Von Anja Nehls | 03.03.2015
    Ein Güterzug fährt durch den Ort Rees (NRW)
    Ein Güterzug fährt durch den Ort Rees (NRW) (picture alliance / dpa / Oliver Berg )
    Die Flüsterbremse soll kommen, möglichst bald. Denn es ist einiges technisch heutzutage schon möglich, das wurde heute eindrucksvoll präsentiert: In Zusammenarbeit mit der Berliner TU vor einer rieseigen halbrunden Leinwand, bei der man das Gefühl hatte, direkt neben einem vorbeifahrenden Güterzug zu stehen - in 25m Abstand zu den Gleisen.
    Wenn ein Güterzug ohne Flüsterbremsen, also mit herkömmlichen Graugussbremssohlen vorbeifährt, sind das im Mittel ungefähr 88 Dezibel - ein Güterzug mit modernen Verbundstoffsohlen ist da schon wesentlich leiser:
    Das sind dann nur noch ungefähr 77 Dezibel. Von solchen Werten ist man allerdings an vielen Bahnstrecken in Deutschland noch weit entfernt. Willi Pusch wohnt im Niederrheintal, an der höchstbelasteten Strecke überhaupt in Deutschland. 550 Züge in 24 Stunden, Tendenz steigend:
    "In der Nacht haben wir zwischen sieben und acht Aufweckreaktionen, das heißt, das sind Spitzenwerte über 110 Db, das ist lauter als ein Kampfjet der Bundeswehr. Und wenn Sie da wieder in Ruhe kommen wollen, da sind Sie gerade eingeschlafen, da kommt schon der nächste Zug und das führt so zu einer Dauerbelastung und Sie werden richtig krank davon."

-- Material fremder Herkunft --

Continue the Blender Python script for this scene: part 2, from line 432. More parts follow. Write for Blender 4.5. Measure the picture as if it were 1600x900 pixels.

    Mehrkosten von ca. 700 Millionen Euro
    60.000 Güterwagen hat die Bahn bzw. ihr Tochterunternehmen DB Schenker Rail und die sollen nun alle auf die sogenannten Flüsterbremsen umgerüstet werden. Bis Ende des Jahres sollen es bereits 20.000 Wagen sein und bis 2020 dann alle. Bahnchef Rüdiger Grube ist zwar optimistisch, dass das klappt, weist aber darauf hin, dass allein die Umrüstungskosten von 230 Millionen Euro nicht ausreichen:
    "Stichwort: häufigere Inspektion oder schnellere Radsatzverbräusche. Insgesamt, so schätzt die Bahnbranche, belaufen sich die Mehrkosten auf rund 700 Millionen Euro. Ich kann vor diesem Hintergrund nicht verhehlen, dass wir eine Förderung der Betriebsmehrkosten sehr begrüßen würden."
    Das richtet sich an Bundesverkehrsminister Alexander Dobrindt. Der will die Umrüstung mit 152 Millionen Euro fördern und mindestens 130 Millionen Euro für Lärmschutzmaßnahmen, wie Schallschutzwände oder Schallschutzfenster bei betroffenen Anwohnern zur Verfügung stellen. Und er will bis 2020 den Schienenverkehrslärm halbieren - und das auch gesetzlich verankern:
    "Das heißt, wir werden das Gesetz, das die Fahrt von lauten Wagen auf unseren Schienen ab 2020 untersagt, in den nächsten Monaten umsetzen. Ab 2020 haben laute Güterwägen auf deutschen Schienen nichts mehr verloren."
    Thema muss europaweit angegangen werden
    Nun fahren aber in Deutschland nicht nur Züge der Deutschen Bahn, sondern es gibt allein bei uns 200 Eisenbahnverkehrsunternehmen mit ganz unterschiedlich vielen Waggons und Zügen. Dass die alle bis 2020 leise sind, bezweifelt Michael Hasse vom Deutschen Bahnkundenverband, denn das Problem beträfe ja nicht nur Deutschland:
    "Dann muss man ja auch die vielen Ausländer, die bei uns fahren, sehen. Und da stellen viele Firmen, z. B. bei der slowakischen Staatsbahn, ihre Wagen ein und da habe ich, da ich selber die Slowakei bereist habe im letzten Urlaub, eigentlich keinen leisen Wagen gesehen oder gehört."
    Insgesamt 400.000 Schienengüterwaggons sind in Europa unterwegs. Deshalb müsste das Thema eigentlich auch europaweit angegangen werden, meint auch Bahnchef Rüdiger Grube. Mit einem Info-Mobil zum Thema Lärmschutz soll jetzt jedenfalls weiterhin bei allen Entscheidern, Politikern und Betroffenen für das Thema sensibilisiert werden.